#### Aim
Transcribe the listing that follows in full, omitting pictures.

#### Excerpted records
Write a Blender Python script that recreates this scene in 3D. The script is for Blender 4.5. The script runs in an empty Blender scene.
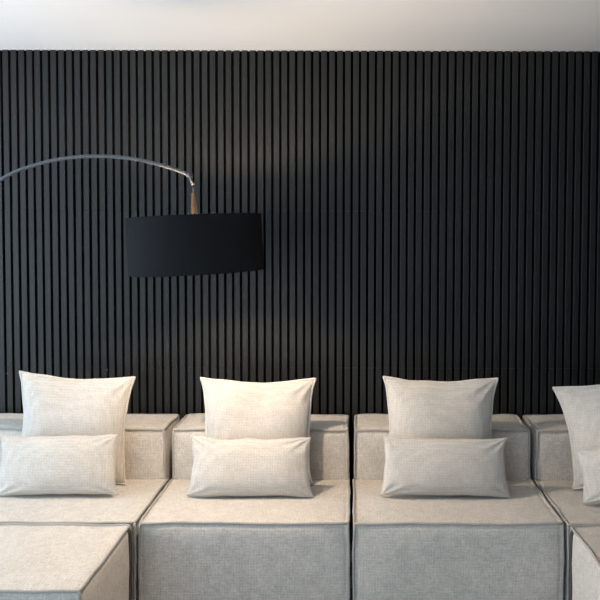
import bpy, bmesh, math, random
from mathutils import Vector, Matrix, noise, Euler

# ------------------------------------------------------------------ camera
sc = bpy.context.scene
C = sc.collection
R = math.radians
CAM_H = 1.63
cd = bpy.data.cameras.new('camera')
cam = bpy.data.objects.new('camera', cd)
C.objects.link(cam)
cam.location = (0, 0, CAM_H)
cam.rotation_euler = (Matrix.Rotation(R(90 - 2.17), 4, 'X') @ Matrix.Rotation(R(0.15), 4, 'Z')).to_euler()
cd.sensor_fit = 'HORIZONTAL'
cd.sensor_width = 36
cd.lens = 742 / 600 * 36
cd.shift_x = -52 / 600
cd.shift_y = -37 / 600
cd.clip_start = 0.05
sc.camera = cam

# ------------------------------------------------------------------ world
w = bpy.data.worlds.new('daylight'); sc.world = w; w.use_nodes = True
bg = w.node_tree.nodes['Background']
bg.inputs[0].default_value = (0.55, 0.72, 1.0, 1)
bg.inputs[1].default_value = 1.0

# ------------------------------------------------------------------ daylight through the windows, plus added fill
def area(name, loc, rot, sx, sy, power, col):
    l = bpy.data.lights.new(name, 'AREA'); l.shape = 'RECTANGLE'; l.size = sx; l.size_y = sy
    l.energy = power; l.color = col
    o = bpy.data.objects.new(name, l); o.location = loc; o.rotation_euler = rot; C.objects.link(o)
    return o
# left wall window (faces +X) and rear wall window (faces +Y)
area('daylight_left', (-3.34, 2.5, 1.35), (0, R(-90), 0), 2.2, 2.2, 80, (0.72, 0.865, 1.0))
area('daylight_rear', (-2.0, -2.42, 1.35), (R(90), 0, 0), 2.4, 2.2, 34, (0.50, 0.77, 1.0))
# extra fill added low at the rear window, aimed up to brighten the ceiling
area('ceiling_fill', (-2.0, -2.38, 0.55), (R(140), 0, 0), 2.3, 0.5, 32, (0.82, 0.90, 1.0))
LAMP_STRENGTH = 1560
LAMP_COL = (1.0, 0.78, 0.57)

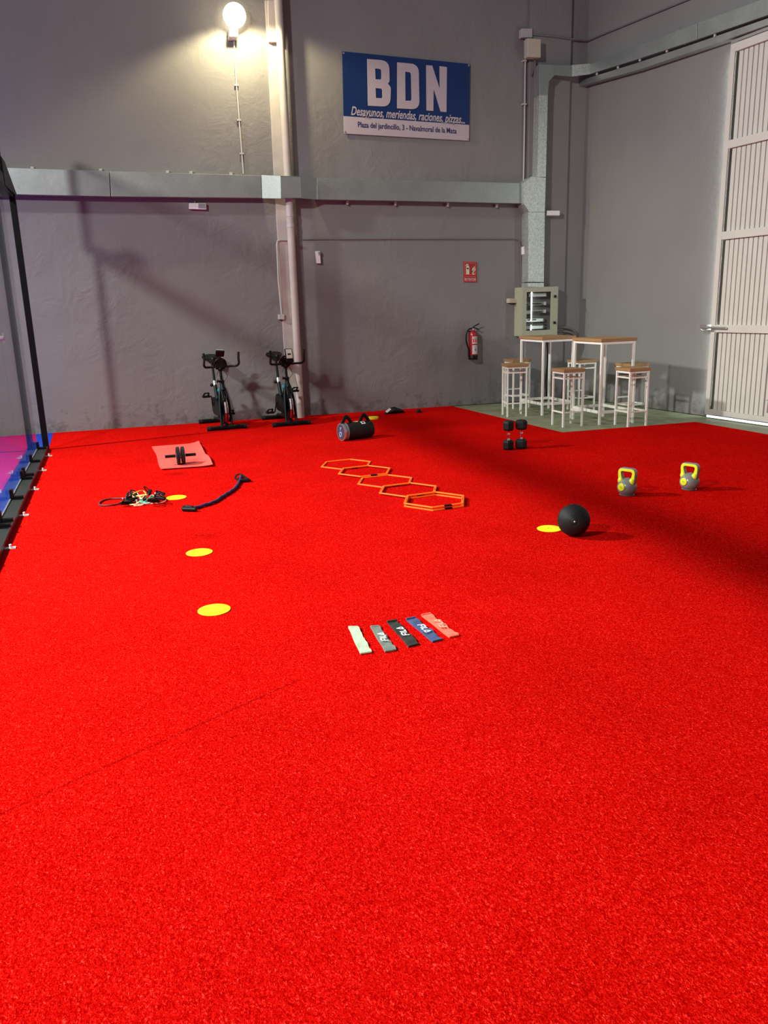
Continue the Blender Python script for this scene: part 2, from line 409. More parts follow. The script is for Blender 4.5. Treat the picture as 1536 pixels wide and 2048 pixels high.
# ---------------------------------------------------------------- the setting
def struct(mb, name, m, **k):
    o = mb.build(name, m, **k); o['kind'] = 'structure'; return o
HT = 8.0
LX = -9.0
pl = WA + dB*((LX-WA.x)/dB.x)
struct(MB().prism([pl, WB, WB-nB*0.3, pl-nB*0.3], (0, 0, HT)), 'wall_back', M['wall'])
yr = -4.0; pe = WB + dR*((yr-WB.y)/dR.y)
struct(MB().prism([WB, pe, pe-nR*0.3, WB-nR*0.3-nB*0.3], (0, 0, HT)), 'wall_right', M['wall_right'])
struct(MB().box((0, 4, -0.11), (20, 18, 0.2)), 'floor', M['concrete'])

def railx(Y): return -0.470-0.0401*(10.75-Y)
def backY(X): return (WA+dB*((X-WA.x)/dB.x)).y
# red turf over the floor
cp = [(railx(-4), -4), (railx(10.85), 10.85), (-0.436, backY(-0.436)-0.001), (5.753, backY(5.753)-0.001), (5.755, 8.79), (7.757, 8.645), (7.758, 7.39), (7.76, -4)]
o = MB().prism([(x, y, -0.01) for x, y in cp], (0, 0, 0.012)).build('carpet', M['carpet'])
tag(o, 'bright red artificial turf carpet covering most of the hall floor', 'carpet')
cp = [(-9, -4), (railx(-4)-0.002, -4), (railx(10.85)-0.002, 10.85), (-0.439, backY(-0.44)-0.001), (-9, backY(-9)-0.001)]
o = MB().prism([(x, y, -0.01) for x, y in cp], (0, 0, 0.011)).build('court_turf', M['blue_turf'])
tag(o, 'blue artificial turf of the court behind the glass wall', 'turf')

def wprism(mb, pxs, off, side='b', thick=None, off0=0.0):
    f, n = (back, nB) if side == 'b' else (right, nR)
    return mb.prism([f(x, y, off) for x, y in pxs], -n*((off-off0) if thick is None else thick))
def wtube(mb, pxs, off, r, side='b', seg=8, smooth=0):
    f = back if side == 'b' else right
    pts = [f(x, y, off) for x, y in pxs]
    if smooth: pts = spline(pts, smooth)
    return mb.tube(pts, r, seg)

# column strip and pier of the back wall
m = MB(); wprism(m, [(530, 0), (553, 0), (571, 345), (604, 838), (577, 841), (548, 345)], 0.05)
struct(m, 'trim_1', M['column'], bevel=0.004)
m = MB()
pa, pb = back(1057, 300, 0.06), back(1137, 300, 0.06)
m.prism([(pa.x, pa.y, 0), (pb.x, pb.y, 0), Vector((pb.x, pb.y, 0))-nB*0.06, Vector((pa.x, pa.y, 0))-nB*0.06], (0, 0, HT))
struct(m, 'trim_2', M['wall'], bevel=0.006)
# downpipe
t = thing('downpipe', back(596, 833, 0.07)*1.0, 'thick cream painted drainpipe down the back wall beside the right exercise bike', 'pipe')
t.location.z = 0
p1, p0_ = back(561, 0, 0.17), back(597.5, 829, 0.17)
tx, ty = (p1.x+p0_.x)/2, (p1.y+p0_.y)/2
t.location = (tx, ty, 0.002)
pip = MB(); pip.cyl((0, 0, 0), (0, 0, 7.5), 0.055, 24); pip.build('pipe', M['column'], t, smooth=True)
for z in (2.80, 2.95):
    MB().cyl((0, 0, z), (0, 0, z+0.05), 0.062, 24).build('collar', M['pvc'], t, smooth=True)

# cover box beside the pipe at the top
m = MB(); wprism(m, [(536, 0), (553, 0), (555, 84), (538, 84)], 0.12, off0=0.05)
tag(m.build('cable_box', M['column'], bevel=0.004), 'long pinkish cover box on the wall strip right of the lit lamp', 'box')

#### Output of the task
Write a Blender Python script that recreates this scene in 3D. The script is for Blender 4.5. The script runs in an empty Blender scene.
import bpy, bmesh, math, random
from mathutils import Vector, Matrix, noise, Euler

# ------------------------------------------------------------------ camera
sc = bpy.context.scene
C = sc.collection
R = math.radians
CAM_H = 1.63
cd = bpy.data.cameras.new('camera')
cam = bpy.data.objects.new('camera', cd)
C.objects.link(cam)
cam.location = (0, 0, CAM_H)
cam.rotation_euler = (Matrix.Rotation(R(90 - 2.17), 4, 'X') @ Matrix.Rotation(R(0.15), 4, 'Z')).to_euler()
cd.sensor_fit = 'HORIZONTAL'
cd.sensor_width = 36
cd.lens = 742 / 600 * 36
cd.shift_x = -52 / 600
cd.shift_y = -37 / 600
cd.clip_start = 0.05
sc.camera = cam

# ------------------------------------------------------------------ world
w = bpy.data.worlds.new('daylight'); sc.world = w; w.use_nodes = True
bg = w.node_tree.nodes['Background']
bg.inputs[0].default_value = (0.55, 0.72, 1.0, 1)
bg.inputs[1].default_value = 1.0

# ------------------------------------------------------------------ daylight through the windows, plus added fill
def area(name, loc, rot, sx, sy, power, col):
    l = bpy.data.lights.new(name, 'AREA'); l.shape = 'RECTANGLE'; l.size = sx; l.size_y = sy
    l.energy = power; l.color = col
    o = bpy.data.objects.new(name, l); o.location = loc; o.rotation_euler = rot; C.objects.link(o)
    return o
# left wall window (faces +X) and rear wall window (faces +Y)
area('daylight_left', (-3.34, 2.5, 1.35), (0, R(-90), 0), 2.2, 2.2, 80, (0.72, 0.865, 1.0))
area('daylight_rear', (-2.0, -2.42, 1.35), (R(90), 0, 0), 2.4, 2.2, 34, (0.50, 0.77, 1.0))
# extra fill added low at the rear window, aimed up to brighten the ceiling
area('ceiling_fill', (-2.0, -2.38, 0.55), (R(140), 0, 0), 2.3, 0.5, 32, (0.82, 0.90, 1.0))
LAMP_STRENGTH = 1560
LAMP_COL = (1.0, 0.78, 0.57)

Continue the Blender Python script for this scene: part 2, from line 409. More parts follow. The script is for Blender 4.5. Treat the picture as 1536 pixels wide and 2048 pixels high.
# ---------------------------------------------------------------- the setting
def struct(mb, name, m, **k):
    o = mb.build(name, m, **k); o['kind'] = 'structure'; return o
HT = 8.0
LX = -9.0
pl = WA + dB*((LX-WA.x)/dB.x)
struct(MB().prism([pl, WB, WB-nB*0.3, pl-nB*0.3], (0, 0, HT)), 'wall_back', M['wall'])
yr = -4.0; pe = WB + dR*((yr-WB.y)/dR.y)
struct(MB().prism([WB, pe, pe-nR*0.3, WB-nR*0.3-nB*0.3], (0, 0, HT)), 'wall_right', M['wall_right'])
struct(MB().box((0, 4, -0.11), (20, 18, 0.2)), 'floor', M['concrete'])

def railx(Y): return -0.470-0.0401*(10.75-Y)
def backY(X): return (WA+dB*((X-WA.x)/dB.x)).y
# red turf over the floor
cp = [(railx(-4), -4), (railx(10.85), 10.85), (-0.436, backY(-0.436)-0.001), (5.753, backY(5.753)-0.001), (5.755, 8.79), (7.757, 8.645), (7.758, 7.39), (7.76, -4)]
o = MB().prism([(x, y, -0.01) for x, y in cp], (0, 0, 0.012)).build('carpet', M['carpet'])
tag(o, 'bright red artificial turf carpet covering most of the hall floor', 'carpet')
cp = [(-9, -4), (railx(-4)-0.002, -4), (railx(10.85)-0.002, 10.85), (-0.439, backY(-0.44)-0.001), (-9, backY(-9)-0.001)]
o = MB().prism([(x, y, -0.01) for x, y in cp], (0, 0, 0.011)).build('court_turf', M['blue_turf'])
tag(o, 'blue artificial turf of the court behind the glass wall', 'turf')

def wprism(mb, pxs, off, side='b', thick=None, off0=0.0):
    f, n = (back, nB) if side == 'b' else (right, nR)
    return mb.prism([f(x, y, off) for x, y in pxs], -n*((off-off0) if thick is None else thick))
def wtube(mb, pxs, off, r, side='b', seg=8, smooth=0):
    f = back if side == 'b' else right
    pts = [f(x, y, off) for x, y in pxs]
    if smooth: pts = spline(pts, smooth)
    return mb.tube(pts, r, seg)

# column strip and pier of the back wall
m = MB(); wprism(m, [(530, 0), (553, 0), (571, 345), (604, 838), (577, 841), (548, 345)], 0.05)
struct(m, 'trim_1', M['column'], bevel=0.004)
m = MB()
pa, pb = back(1057, 300, 0.06), back(1137, 300, 0.06)
m.prism([(pa.x, pa.y, 0), (pb.x, pb.y, 0), Vector((pb.x, pb.y, 0))-nB*0.06, Vector((pa.x, pa.y, 0))-nB*0.06], (0, 0, HT))
struct(m, 'trim_2', M['wall'], bevel=0.006)
# downpipe
t = thing('downpipe', back(596, 833, 0.07)*1.0, 'thick cream painted drainpipe down the back wall beside the right exercise bike', 'pipe')
t.location.z = 0
p1, p0_ = back(561, 0, 0.17), back(597.5, 829, 0.17)
tx, ty = (p1.x+p0_.x)/2, (p1.y+p0_.y)/2
t.location = (tx, ty, 0.002)
pip = MB(); pip.cyl((0, 0, 0), (0, 0, 7.5), 0.055, 24); pip.build('pipe', M['column'], t, smooth=True)
for z in (2.80, 2.95):
    MB().cyl((0, 0, z), (0, 0, z+0.05), 0.062, 24).build('collar', M['pvc'], t, smooth=True)

# cover box beside the pipe at the top
m = MB(); wprism(m, [(536, 0), (553, 0), (555, 84), (538, 84)], 0.12, off0=0.05)
tag(m.build('cable_box', M['column'], bevel=0.004), 'long pinkish cover box on the wall strip right of the lit lamp', 'box')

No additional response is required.